Need we go on? Coaches couldn’t explain the most recent Husker turd. Sadly, fans could believe another unbelievable meltdown was happening in front of their eyes. If they’re like us, they’re too tired to fight anymore. Let Pinelli and his merry band of Buckeyes sink or swim. Right now, they’re wearing a lead vest that they designed for themselves. It’s apparent that nothing has changed for the better. Mistakes of all sorts arise at the worst possible time, every time. Players lose confidence. Players don’t get better. Many times, they get worse. The program gets false confidence by beating a couple awful teams in a row and somehow gets local media to spew propaganda heralding NU's return to relevance. The next week, another on-air meltdown ensues.

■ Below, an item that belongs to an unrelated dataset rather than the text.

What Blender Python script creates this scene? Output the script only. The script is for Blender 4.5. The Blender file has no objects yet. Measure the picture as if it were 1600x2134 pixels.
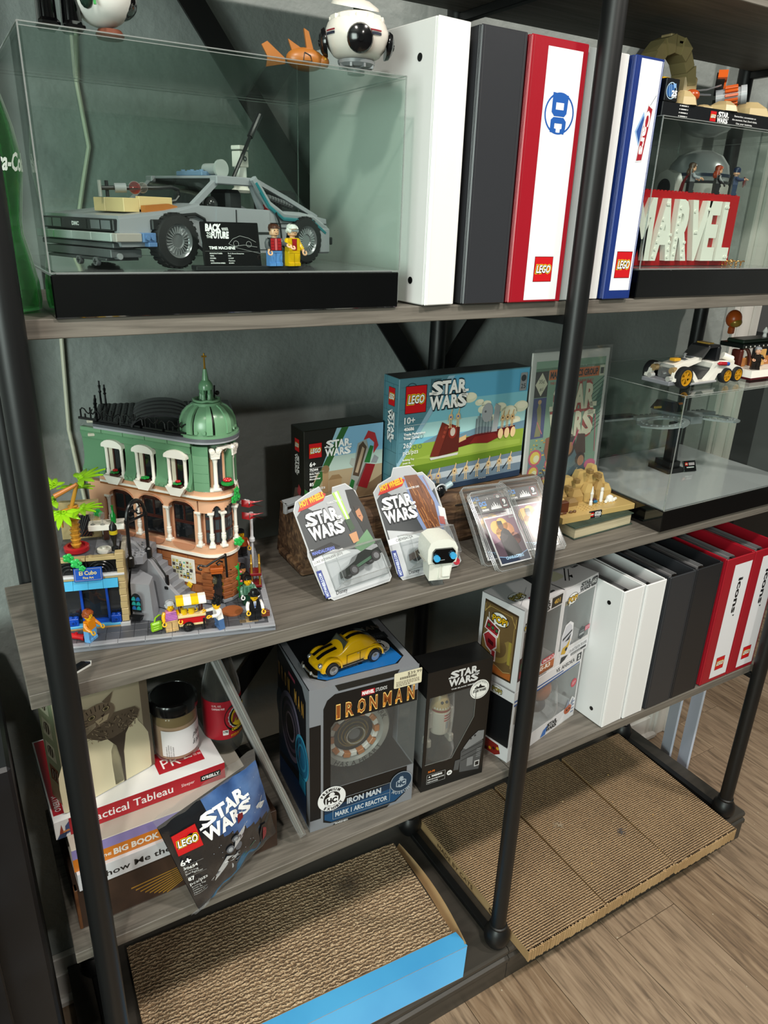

By no means does PYB want Nebraska to have to undergo another brutal coaching turnover, but Pinelli has produced teams with the same warts year after year, while offering no proof improvement is likely. Will he be back on the sidelines in Lincoln next year? In the next few weeks, that’s a decision that much richer, but not smarter, men than us will have to make. 

But we do know that any organization needs a vision and an ultimate goal, with a clear, step-by-step process to get there and a leader powerful enough to drive it. Exactly where the Nebraska football team stands in Pinelli's process is anybody's guess.

For now, we'll all suffer the pain of another horribly mismanaged loss and another wasted season on the Plains.